Remarks to the community in Billings

Weekly Compilation of Presidential Documents, June 5, 1995

Tomorrow, I'm going to have a townhall meeting here, and we're going to bring in all kinds of people with things they want to say about what they think the National Government should be doing, and a bunch of them are going to say things they think we ought to stop doing, and I'm just going to listen and then try to respond.

Tonight, what I'd like to do is to tell you a little bit about why I ran for President and what I've tried to do, where we are now, and some things that are going on in Washington that I think very much affect you and your future. And I want you to think about it and then just tell your elected representatives what you think about it. I wish it were possible for this kind of atmosphere to be recreated all across America and for people to see and feel the kind of informal communication and openness that I feel here.

I ran for this job because, frankly, I was worried about the direction of our country, and in 1992 we were in a recession. We'd had the lowest job growth rate since the Depression. We'd had almost 15 years then - actually more - of stagnant incomes for most Americans. I can now tell you that for the last 15 years, 60 percent of the American people are working longer every week for the same or lower incomes they were making 15 years ago. And we kept piling up a big national debt and at the same time reducing our investments in the things that make us richer and stronger, like education and technology and things that grow the economy and finding a way to preserve the environment and still permit economic opportunity to flourish.

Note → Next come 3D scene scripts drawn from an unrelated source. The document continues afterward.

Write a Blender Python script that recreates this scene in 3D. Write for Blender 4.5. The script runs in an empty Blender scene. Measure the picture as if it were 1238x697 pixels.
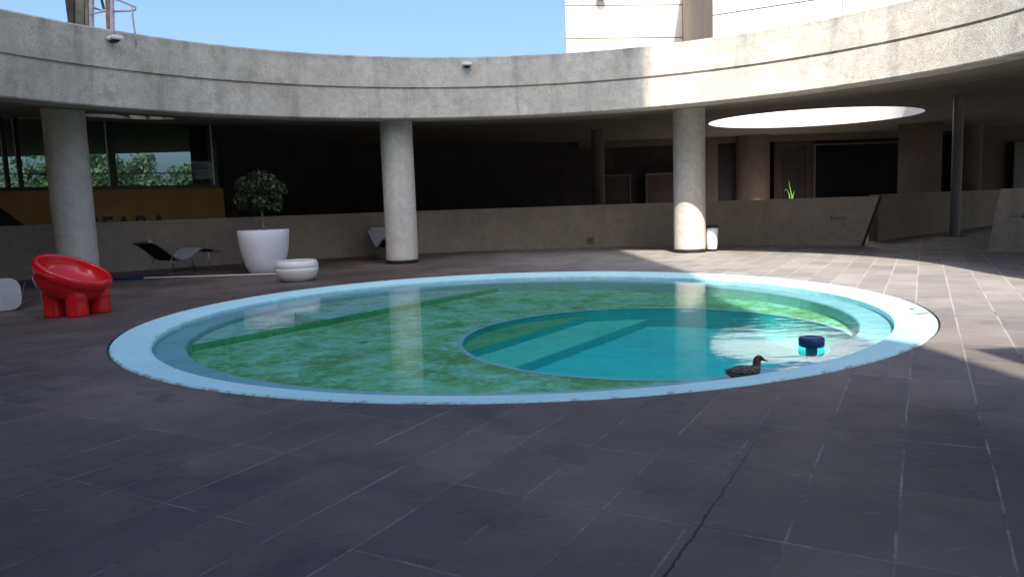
import bpy, bmesh, math, random
from mathutils import Vector, Matrix, noise
from mathutils.geometry import tessellate_polygon
random.seed(7)
PI = math.pi
S = bpy.context.scene
COL = S.collection
SUN_EL, SUN_DIR = math.radians(44), (-0.04, 1.0)       # elevation and horizontal travel of the light

# ------------------------------------------------------------------ camera
EYE = Vector((0, 0, 1.12))
FPX = 901.3
_pit, _rol = 0.1122, -0.0340
FW = Vector((0, math.cos(_pit), -math.sin(_pit)))
_r0 = Vector((1, 0, 0)); _u0 = _r0.cross(FW)
RT = math.cos(_rol) * _r0 + math.sin(_rol) * _u0
UP = RT.cross(FW)
cam = bpy.data.cameras.new('camera'); co = bpy.data.objects.new('camera', cam); COL.objects.link(co)
cam.sensor_width = 36; cam.lens = FPX / 1238 * 36; cam.clip_end = 3000; cam.clip_start = 0.05
m = Matrix.Identity(4)
for i in range(3):
    m[i][0] = RT[i]; m[i][1] = UP[i]; m[i][2] = -FW[i]; m[i][3] = EYE[i]
co.matrix_world = m
S.camera = co

def ray(x, y): return FW + (x - 619) / FPX * RT - (y - 348.5) / FPX * UP
def gnd(x, y, z=0.0):                        # where the photo's point lies on the level z (for laying things out)
    d = ray(x, y); return EYE + d * ((z - EYE.z) / d.z)
def atY(x, y, Y):
    d = ray(x, y); return EYE + d * (Y / d.y)

def on_ring(x, y, R, far=True):              # where the photo's point lies on an upright cylinder about the ring's centre
    d = ray(x, y); a = d.x ** 2 + d.y ** 2; b = -2 * d.y * 7.35; c = 7.35 ** 2 - R * R
    t = (-b + math.sqrt(b * b - 4 * a * c)) / (2 * a); return EYE + d * t

# ------------------------------------------------------------------ materials
def mat(name): 
    m = bpy.data.materials.new(name); m.use_nodes = True
    nt = m.node_tree; nt.nodes.clear()
    return m, nt, nt.nodes, nt.links
def N(nt, t, **k):
    n = nt.nodes.new(t)
    for a, v in k.items():
        if a.startswith('_'): n.inputs[a[1:].replace('_', ' ')].default_value = v
        else: setattr(n, a, v)
    return n
def ramp(nt, src, stops, interp='LINEAR'):
    r = nt.nodes.new('ShaderNodeValToRGB'); r.color_ramp.interpolation = interp
    els = r.color_ramp.elements
    while len(els) < len(stops): els.new(0.5)
    for e, (p, c) in zip(els, stops):
        e.position = p; e.color = c if len(c) == 4 else (*c, 1)
    nt.links.new(src, r.inputs[0]); return r.outputs[0]
def mix(nt, fac, a, b, mode='MIX'):
    n = nt.nodes.new('ShaderNodeMix'); n.data_type = 'RGBA'; n.blend_type = mode
    for s, v in ((n.inputs[0], fac), (n.inputs[6], a), (n.inputs[7], b)):
        if hasattr(v, 'is_linked'): nt.links.new(v, s)
        elif isinstance(v, (int, float)): s.default_value = v
        else: s.default_value = (*v, 1)
    return n.outputs[2]
def mth(nt, op, a, b=None, c=None):
    n = nt.nodes.new('ShaderNodeMath'); n.operation = op
    for s, v in zip(n.inputs, (a, b, c)):
        if v is None: continue
        if hasattr(v, 'is_linked'): nt.links.new(v, s)
        else: s.default_value = v
    return n.outputs[0]
def coords(nt, scale=(1, 1, 1), rot=(0, 0, 0), loc=(0, 0, 0), kind='Object'):
    t = nt.nodes.new('ShaderNodeTexCoord'); mp = nt.nodes.new('ShaderNodeMapping')
    mp.inputs['Scale'].default_value = scale; mp.inputs['Rotation'].default_value = rot; mp.inputs['Location'].default_value = loc
    nt.links.new(t.outputs[kind], mp.inputs[0]); return mp.outputs[0]
def noi(nt, vec, scale, detail=4, rough=0.55, dist=0):
    n = nt.nodes.new('ShaderNodeTexNoise'); n.inputs['Scale'].default_value = scale
    n.inputs['Detail'].default_value = detail; n.inputs['Roughness'].default_value = rough; n.inputs['Distortion'].default_value = dist
    nt.links.new(vec, n.inputs['Vector']); return n.outputs['Fac']
def bsdf(nt, color, rough=0.6, bump=None, bstr=0.3, bdist=0.01, spec=0.5, metal=0.0, coat=0.0, normal=None):
    b = nt.nodes.new('ShaderNodeBsdfPrincipled')
    for s, v in ((b.inputs['Base Color'], color), (b.inputs['Roughness'], rough)):
        if hasattr(v, 'is_linked'): nt.links.new(v, s)
        elif isinstance(v, (int, float)): s.default_value = v
        else: s.default_value = (*v, 1)
    b.inputs['Specular IOR Level'].default_value = spec; b.inputs['Metallic'].default_value = metal
    b.inputs['Coat Weight'].default_value = coat
    if bump is not None:
        bp = nt.nodes.new('ShaderNodeBump'); bp.inputs['Strength'].default_value = bstr; bp.inputs['Distance'].default_value = bdist
        nt.links.new(bump, bp.inputs['Height']); nt.links.new(bp.outputs[0], b.inputs['Normal'])
    o = nt.nodes.new('ShaderNodeOutputMaterial'); nt.links.new(b.outputs[0], o.inputs[0])
    return b
def simple(name, color, rough=0.5, metal=0, var=0.12, scale=6, spec=0.5, coat=0, bstr=0.05):
    m, nt, n, l = mat(name); v = coords(nt)
    f = noi(nt, v, scale, 5)
    c2 = tuple(max(0, c * (1 - var * 2)) for c in color); c1 = tuple(min(1, c * (1 + var)) for c in color)
    col = ramp(nt, f, [(0.3, c2), (0.7, c1)])
    fine = noi(nt, v, scale * 12, 3)
    r = mth(nt, 'MULTIPLY_ADD', fine, 0.16, rough - 0.08)
    bsdf(nt, col, r, fine, bstr, 0.004, spec, metal, coat); return m
def concrete(name, light, dark, pits=0.5, streak=0.4, bstr=0.5, scale=1.0, rough=0.9, grime=None, seams=()):
    m, nt, n, l = mat(name); v = coords(nt, (scale,) * 3); vs = coords(nt, (2.2 * scale, 2.2 * scale, 0.16 * scale))
    big = noi(nt, v, 1.1, 6, 0.62); mid = noi(nt, v, 7, 5, 0.65); fine = noi(nt, v, 60, 4, 0.7); st = noi(nt, vs, 1.6, 5, 0.6)
    c = ramp(nt, big, [(0.32, dark), (0.66, light)])
    c = mix(nt, mth(nt, 'MULTIPLY', ramp(nt, mid, [(0.4, (0, 0, 0)), (0.72, (1, 1, 1))]), 0.45), c, tuple(x * 0.62 for x in dark))
    c = mix(nt, mth(nt, 'MULTIPLY', ramp(nt, st, [(0.52, (0, 0, 0)), (0.75, (1, 1, 1))]), streak), c, tuple(x * 0.5 for x in dark))
    vo = nt.nodes.new('ShaderNodeTexVoronoi'); vo.inputs['Scale'].default_value = 26; l.new(v, vo.inputs['Vector'])
    pm = noi(nt, v, 5, 3)
    pit = mth(nt, 'MULTIPLY', mth(nt, 'LESS_THAN', vo.outputs['Distance'], 0.16), mth(nt, 'GREATER_THAN', pm, 0.53))
    c = mix(nt, mth(nt, 'MULTIPLY', pit, pits), c, tuple(x * 0.3 for x in dark))
    h = mth(nt, 'SUBTRACT', mth(nt, 'ADD', mth(nt, 'MULTIPLY', mid, 0.6), mth(nt, 'MULTIPLY', fine, 0.5)), mth(nt, 'MULTIPLY', pit, 0.6))
    if grime:
        sp = nt.nodes.new('ShaderNodeSeparateXYZ'); l.new(coords(nt), sp.inputs[0])
        top = nt.nodes.new('ShaderNodeMapRange'); l.new(mth(nt, 'MULTIPLY_ADD', st, 0.5, sp.outputs[2]), top.inputs[0])
        top.inputs['From Min'].default_value = grime[0]; top.inputs['From Max'].default_value = grime[1]
        c = mix(nt, mth(nt, 'MULTIPLY', top.outputs[0], 0.7), c, tuple(x * 0.38 for x in dark))
        blot = ramp(nt, noi(nt, v, 2.6, 7, 0.75, 0.5), [(0.52, (0, 0, 0)), (0.68, (1, 1, 1))])
        c = mix(nt, mth(nt, 'MULTIPLY', blot, 0.5), c, (dark[0] * .62, dark[1] * .56, dark[2] * .48))
        spk = ramp(nt, noi(nt, v, 38, 3, 0.8), [(0.36, (0.82, 0.81, 0.80)), (0.55, (1, 1, 1))])
        c = mix(nt, 1.0, c, spk, 'MULTIPLY')
    if seams:
        sp = nt.nodes.new('ShaderNodeSeparateXYZ'); l.new(coords(nt), sp.inputs[0])
        for z_ in seams:
            d_ = mth(nt, 'ABSOLUTE', mth(nt, 'SUBTRACT', mth(nt, 'MULTIPLY_ADD', mid, 0.012, sp.outputs[2]), z_))
            c = mix(nt, mth(nt, 'MULTIPLY', mth(nt, 'LESS_THAN', d_, 0.005), 0.22), c, tuple(x * 0.4 for x in dark))
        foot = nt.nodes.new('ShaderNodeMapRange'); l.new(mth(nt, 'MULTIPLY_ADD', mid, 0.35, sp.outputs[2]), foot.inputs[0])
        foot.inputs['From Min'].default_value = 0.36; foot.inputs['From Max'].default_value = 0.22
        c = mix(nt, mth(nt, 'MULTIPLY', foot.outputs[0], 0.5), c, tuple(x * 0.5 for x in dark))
    bsdf(nt, c, rough, h, bstr, 0.02, 0.25); return m

M = {}
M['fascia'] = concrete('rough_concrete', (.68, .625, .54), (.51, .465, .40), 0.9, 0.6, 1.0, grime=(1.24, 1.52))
M['column'] = concrete('column_concrete', (.62, .585, .53), (.50, .47, .425), 0.4, 0.25, 0.35, 1.2, seams=(1.0, 2.05))
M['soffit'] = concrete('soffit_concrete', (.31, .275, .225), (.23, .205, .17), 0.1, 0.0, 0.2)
M['wall'] = concrete('rendered_wall', (.34, .288, .232), (.28, .236, .19), 0.05, 0.3, 0.15)
M['endface'] = concrete('brown_wall_end', (.10, .07, .055), (.07, .05, .04), 0.05, 0.2, 0.1)
M['pillar'] = concrete('brown_pillar', (.185, .145, .118), (.13, .10, .08), 0.05, 0.15, 0.15)
M['tower'] = simple('cream_panel', (.74, .705, .64), 0.8, var=0.04, scale=0.7)
M['tower_shade'] = simple('shaded_cream_panel', (.30, .235, .18), 0.85, var=0.08, scale=0.7)  # cream tower panel darkened to brown, shade painted into the colour
M['joint'] = simple('panel_joint', (.22, .19, .16), 0.9)
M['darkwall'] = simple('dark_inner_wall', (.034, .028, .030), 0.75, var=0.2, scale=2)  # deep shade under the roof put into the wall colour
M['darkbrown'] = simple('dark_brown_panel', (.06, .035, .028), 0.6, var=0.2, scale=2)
M['tan'] = simple('tan_board', (.36, .205, .055), 0.6, var=0.12, scale=1.5)
M['navy'] = simple('navy_paint', (.012, .02, .05), 0.5)
M['black'] = simple('black_paint', (.012, .011, .012), 0.5)
M['frame'] = simple('dark_metal_frame', (.035, .037, .04), 0.35, metal=0.6)
M['alu'] = simple('aluminium_trim', (.45, .46, .48), 0.4, metal=0.8)
M['doorframe'] = simple('pale_door_frame', (.15, .128, .11), 0.6)
M['post'] = simple('grey_painted_steel', (.17, .18, .205), 0.4, var=0.08)
M['white'] = simple('white_plastic', (.74, .74, .76), 0.35, var=0.03, scale=3)
M['planter'] = simple('white_planter_shell', (.70, .70, .74), 0.45, var=0.06, scale=2.5)
M['bowl'] = simple('cream_glazed_bowl', (.76, .74, .69), 0.3, var=0.05, scale=2.5)
M['soil'] = simple('potting_soil', (.05, .035, .025), 0.95, var=0.4, scale=30, bstr=0.6)
M['red'] = simple('red_moulded_plastic', (.62, .008, .012), 0.2, var=0.04, scale=2, coat=0.25, bstr=0.01)
M['mesh_light'] = simple('grey_sling_fabric', (.50, .50, .50), 0.75, var=0.06, scale=14, bstr=0.2)
M['mesh_dark'] = simple('dark_sling_back', (.03, .03, .033), 0.8, var=0.1, scale=14)
M['steel'] = simple('steel_tube', (.45, .45, .46), 0.35, metal=0.9)
M['poleblue'] = simple('blue_grip', (.012, .035, .16), 0.4)
M['bluecap'] = simple('navy_plastic', (.012, .035, .16), 0.4, var=0.15)
M['teal'] = simple('turquoise_plastic', (.05, .36, .36), 0.4)
M['bark'] = simple('pale_bark', (.22, .17, .13), 0.9, scale=20, bstr=0.4)
M['bark_dark'] = simple('dark_bark', (.09, .07, .05), 0.9, scale=8, bstr=0.4)
M['rust'] = simple('rusty_steel', (.30, .15, .075), 0.8, var=0.3, scale=7, bstr=0.3)
M['mossy'] = simple('weathered_timber', (.17, .16, .125), 0.9, var=0.25, scale=5, bstr=0.4)
M['darktimber'] = simple('dark_timber', (.05, .042, .036), 0.9, var=0.25, scale=5, bstr=0.4)
M['lilac'] = simple('chalky_grey_paint', (.46, .42, .45), 0.5, var=0.15, scale=9)
M['brick'] = simple('brown_cover_plate', (.24, .13, .09), 0.8)

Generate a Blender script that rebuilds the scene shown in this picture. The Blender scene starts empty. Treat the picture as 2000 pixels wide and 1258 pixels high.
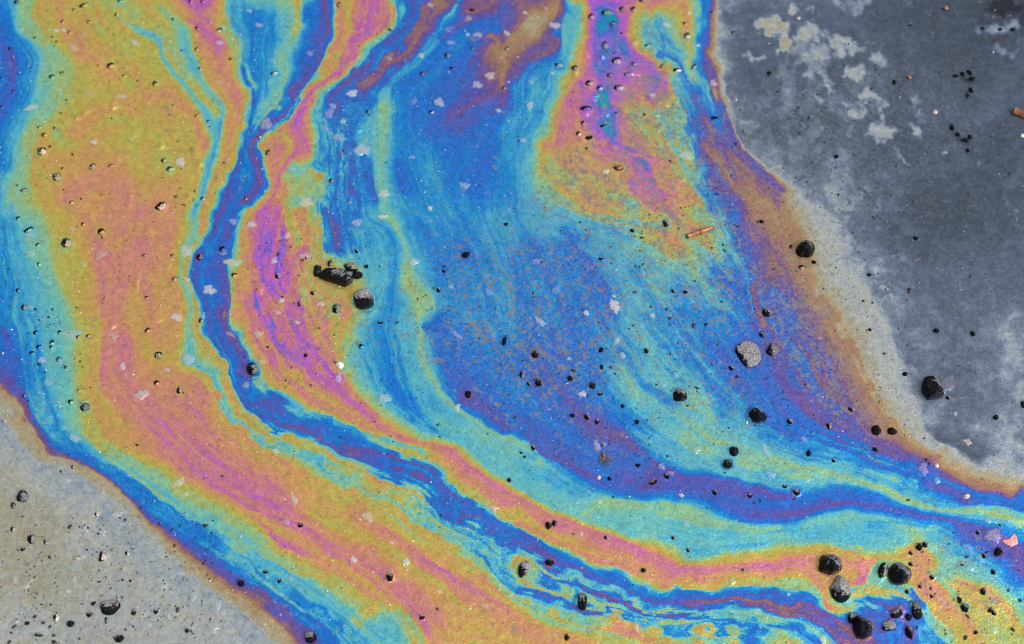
import bpy, bmesh, math, random
import numpy as np
from mathutils import Vector, Matrix, Quaternion

# ---------------------------------------------------------------- camera, sky, sun, exposure
scene = bpy.context.scene
COL = scene.collection
TILT = math.radians(27)          # the camera looks down on the wet ground, tipped a little up the picture
DIST = 0.86                      # metres to the middle of the picture
LENS = 62.0
cam_d = bpy.data.cameras.new('camera'); cam = bpy.data.objects.new('camera', cam_d); COL.objects.link(cam)
cam.location = (0, -DIST*math.sin(TILT), DIST*math.cos(TILT))
cam.rotation_euler = (TILT, 0, 0)
cam_d.lens = LENS; cam_d.sensor_width = 36; cam_d.clip_start = 0.02; cam_d.clip_end = 100
cam_d.dof.use_dof = True; cam_d.dof.focus_distance = DIST-0.022; cam_d.dof.aperture_fstop = 7.5
scene.camera = cam
CAML = np.array(cam.location); CR = np.array(cam.rotation_euler.to_matrix())

def P(px, py, z=0.0):
    """photo pixel -> point on the ground (metres)"""
    px = np.asarray(px, float); py = np.asarray(py, float)
    f = LENS/36*2000
    d = np.stack([(px-1000)/f, (629-py)/f, -np.ones_like(px)], -1) @ CR.T
    t = (z-CAML[2])/d[..., 2]
    return CAML+d*t[..., None]
PX = 0.86*36/62/2000             # one photo pixel on the ground, metres

SUN_EL, SUN_AZ = math.radians(50), math.radians(118)     # soft sun behind cloud, up and to the right
world = bpy.data.worlds.new('World'); scene.world = world; world.use_nodes = True
nt = world.node_tree; bg = nt.nodes['Background']
sky = nt.nodes.new('ShaderNodeTexSky'); sky.sky_type = 'NISHITA'; sky.sun_disc = False
sky.sun_elevation = SUN_EL; sky.sun_rotation = SUN_AZ; sky.dust_density = 4.0; sky.air_density = 1.0
hs = nt.nodes.new('ShaderNodeHueSaturation'); hs.inputs['Saturation'].default_value = 0.22
nt.links.new(sky.outputs[0], hs.inputs['Color']); nt.links.new(hs.outputs[0], bg.inputs['Color']); bg.inputs['Strength'].default_value = 0.11
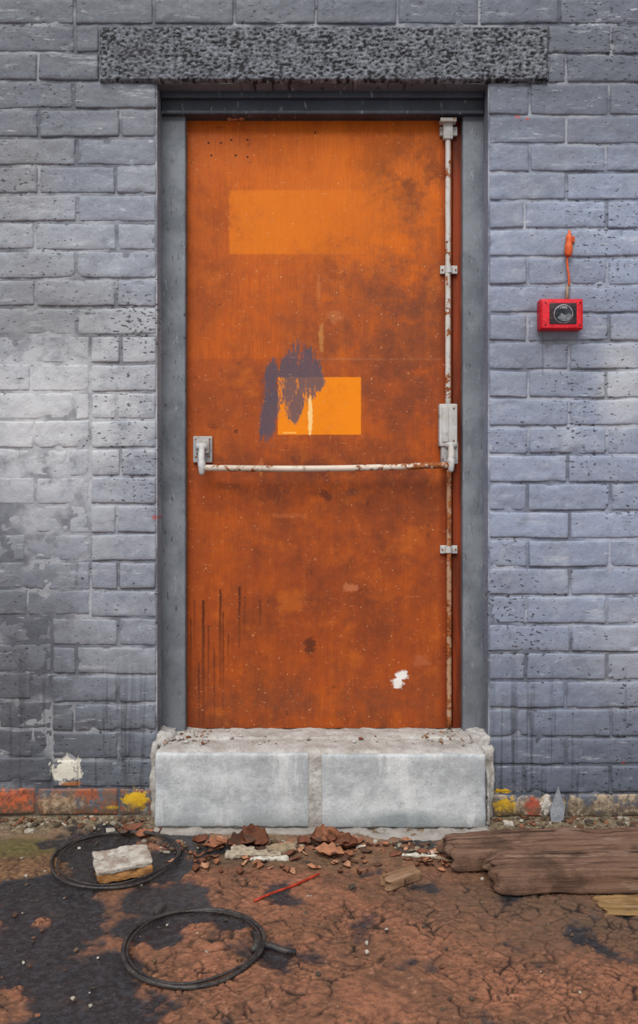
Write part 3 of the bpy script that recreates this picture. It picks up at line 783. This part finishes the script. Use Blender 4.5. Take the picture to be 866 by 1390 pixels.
# slate shard
g=Geo(); 
M=Matrix.Translation((X(757,-.04),-.045,.0))@Matrix.Rotation(math.radians(-14),4,'X')@Matrix.Rotation(math.radians(4),4,'Y')
out=[(-.022,0),(-.026,.035),(-.012,.075),(.001,.108),(.010,.080),(.022,.045),(.016,0)]
V2=[(x_,0,z_) for x_,z_ in out]+[(x_,.007,z_) for x_,z_ in out]; nn=len(out)
g.put(V2,[list(range(nn)),list(range(nn,2*nn))[::-1]]+[[i,(i+1)%nn,nn+(i+1)%nn,nn+i] for i in range(nn)],M)
g.make('slate_shard',mat_plain('slate_grey',C(112,114,122),C(136,138,144),40,.6,None,.5,.003,C(86,82,80)),None,False)
# ---------------------------------------------------------------- leaves
ML2=mat_tint('dead_leaf',.75,.4)
g=Geo()
def leaf_(cx,cy,Ls,Ws,rz,curl,cup,tilt,c,z0=.002):
    nu,nv=14,8; VV=[];FF=[]
    sd=random.random()*50
    for i in range(nu+1):
        t=i/nu; w=Ws*(math.sin(math.pi*min(t*.96+.02,1))**.75)*(1+.12*math.sin(t*21+sd))
        for j in range(nv+1):
            s_=(j/nv-.5)*2
            yy=s_*w*.5*(math.cos(abs(s_)*cup*.6)); zz=cup*abs(s_)**1.5*w*.35
            a=(t-.5)*curl
            xx=(math.sin(a)/curl*Ls) if abs(curl)>.01 else (t-.5)*Ls
            zc=(1-math.cos(a))/curl*Ls if abs(curl)>.01 else 0
            k=.010*noise.noise(Vector((xx*45+sd,yy*45,sd)))
            VV.append(Vector((xx-zz*math.sin(a)*.6,yy,zc+zz+k)))
    for i in range(nu):
        for j in range(nv):
            a=i*(nv+1)+j; FF.append([a,a+1,a+nv+2,a+nv+1])
    R=Matrix.Rotation(rz,4,'Z')@Matrix.Rotation(tilt,4,'X')
    VV=[R@v for v in VV]; mz=min(v.z for v in VV)
    VV=[v+Vector((cx,cy,z0-mz)) for v in VV]
    VV2=[v-Vector((0,0,.0012)) for v in VV]
    g.put(VV,FF,None,c); g.put(VV2,[f[::-1] for f in FF],None,(c[0]*.7,c[1]*.7,c[2]*.7))
lc=[C(144,92,66),C(108,64,44),C(164,112,82),C(118,72,54),C(84,56,44),C(178,130,100)]
for (px,py,Lp,Wp,rz,cu,cup,ti,ci) in ((326,1150,.10,.075,.5,1.3,.9,.3,4),(350,1146,.11,.08,-.6,1.5,.9,.5,1),(292,1150,.08,.06,.2,1.2,.8,.1,0),(318,1153,.06,.05,1.2,1.4,.8,.2,3),(340,1138,.11,.08,1.0,1.2,.8,.5,3),
    (440,1142,.10,.08,.3,1.5,1.0,.4,0),(465,1150,.12,.07,-.5,1.4,1.0,.3,1),(446,1162,.10,.06,-.3,.9,1.0,.2,2),(412,1146,.07,.05,.9,1.5,.9,.2,3),(480,1147,.07,.05,.2,1.4,.9,.2,0),
    (428,1150,.06,.05,1.9,1.4,1,.2,4),(272,1142,.06,.04,.7,1.2,.9,.1,1),(300,1140,.06,.04,2.1,1.2,.9,.1,5),(385,1150,.06,.03,.4,1,.6,.1,2),(360,1156,.06,.04,.1,1,.6,.1,4),
    (455,1134,.09,.06,2.6,1.4,1.0,.6,0),(550,1143,.05,.03,.4,1.4,.8,.1,2),(590,1158,.05,.02,.1,.8,.5,0,5),(610,1150,.05,.025,-.4,.8,.5,0,0),(196,1136,.06,.035,.4,1.2,.8,.1,0),(168,1135,.05,.03,-.4,1.2,.8,.1,1),(402,1168,.04,.02,.4,1,.5,0,3),(466,1130,.05,.04,1.4,1.2,.8,.4,1),
    (180,1128,.07,.04,.1,1.2,.8,.1,3),(210,1131,.05,.03,.6,1.2,.8,.1,4)):
    p=G(px,py); leaf_(p.x,min(p.y,-.20) if 210<px<660 else p.y,Lp,Wp,rz,cu,cup,ti,lc[ci])
for _ in range(110):
    p=G(random.uniform(230,650),random.uniform(1146,1186)); leaf_(p.x,p.y,random.uniform(.015,.05),random.uniform(.008,.024),random.random()*6,random.uniform(.6,1.6),.8,.1,random.choice(lc))
g.make('dead_leaves',ML2)
g=Geo(); cc=[C(190,182,162),C(170,156,136),C(206,200,186),C(146,128,104)]
for (px,py,l,w,t,rz) in ((345,1162,.16,.030,.012,.06),(382,1157,.09,.034,.018,.15),(330,1159,.07,.02,.02,-.2),(366,1168,.11,.014,.008,.1),(318,1164,.05,.018,.01,.3),
    (570,1163,.10,.008,.005,-.15),(600,1168,.08,.006,.005,-.3),(560,1155,.05,.010,.006,.5),(630,1160,.06,.008,.005,.1),(540,1150,.04,.010,.006,1.2),(408,1150,.04,.012,.006,.9),(490,1152,.03,.01,.006,.5),(585,1160,.07,.005,.004,.4),(610,1164,.05,.004,.004,-.1)):
    p=G(px,py); M=placed(p.x,p.y,.001,rz,random.uniform(-.1,.1),random.uniform(-.06,.06))
    g.rbox(-l/2,l/2,-w/2,w/2,0,t,.006,.006,45,min(.003,t*.3),M,random.choice(cc),seed=px*.1,amp2=.004,freq2=90)
g.make('fibreboard_shards',mat_tint('shard_tint',.85,.5))
g=Geo(); p=G(552,1148,.012); ring(g,p.x,p.y,.035,.012,.0022,.5,.002,1.0,30,.4,5.2,False); g.make('wire_curl',MH)
# ---------------------------------------------------------------- light & camera
w=bpy.data.worlds.new('overcast_sky'); sc.world=w; w.use_nodes=True
bg=w.node_tree.nodes['Background']; bg.inputs[0].default_value=(.94,.97,1.0,1); bg.inputs[1].default_value=.62
s=bpy.data.lights.new('soft_sun','SUN'); s.energy=3.1; s.angle=math.radians(38); s.color=(1,.985,.96)
so=bpy.data.objects.new('soft_sun',s); sc.collection.objects.link(so)
dirv=Vector((.18,.80,-.95)); so.rotation_euler=dirv.to_track_quat('-Z','Y').to_euler(); so.location=(-1,-4,5)
cam=bpy.data.cameras.new('camera'); co=bpy.data.objects.new('camera',cam); sc.collection.objects.link(co)
co.location=(0,-D,H); co.rotation_euler=(math.pi/2,0,0)
cam.sensor_fit='VERTICAL'; cam.sensor_height=24; cam.lens=F/1390*24; cam.shift_y=-45/1390; cam.clip_start=.05
sc.camera=co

And I went to Washington with some pretty simple goals. I wanted to get our economic house in order so we could grow the middle class and shrink the under class. I wanted to see us face problems that had been long ignored, like the deficit problem and the crime problem in many of our high crime areas. I wanted to find a way to promote environmental protection and economic growth. I wanted to give the American people a system of education and human investment that would permit people to make the most of their own lives, whether they were moving from welfare to work or we were just giving everybody a better chance to go on to college or providing apprenticeship programs for young people who didn't go to 4-year schools but did want to have good jobs. And I wanted to shrink and reorganize the Federal Government so we could give more decisions back to State and local governments and private citizens but so that we could do what we have to do in Washington well and give you greater confidence in doing it. That's why I went there.

In the last 2 years, we have made, I think, some remarkable progress in changing the circumstances in Washington, less progress in changing the circumstances in people's lives in America because when a country gets going in one direction for 10 or 20 years, it's hard to turn it on a dime. But let me just give you a little bit of a progress report.

To use the 7-year figure now favored by the Republican majority in Congress, the budgets we adopted in 1993 and '94 reduced the deficit by $1 trillion over 7 years, 3 years in a row, for the first time since Harry Truman was President. So much so - I want you to understand, we've still got a big deficit problem, but the Federal budget would be in balance today - today - but for the interest we have to pay on the debt that was run up in the 12 years before I moved to Washington. So we've made a good beginning on the deficit.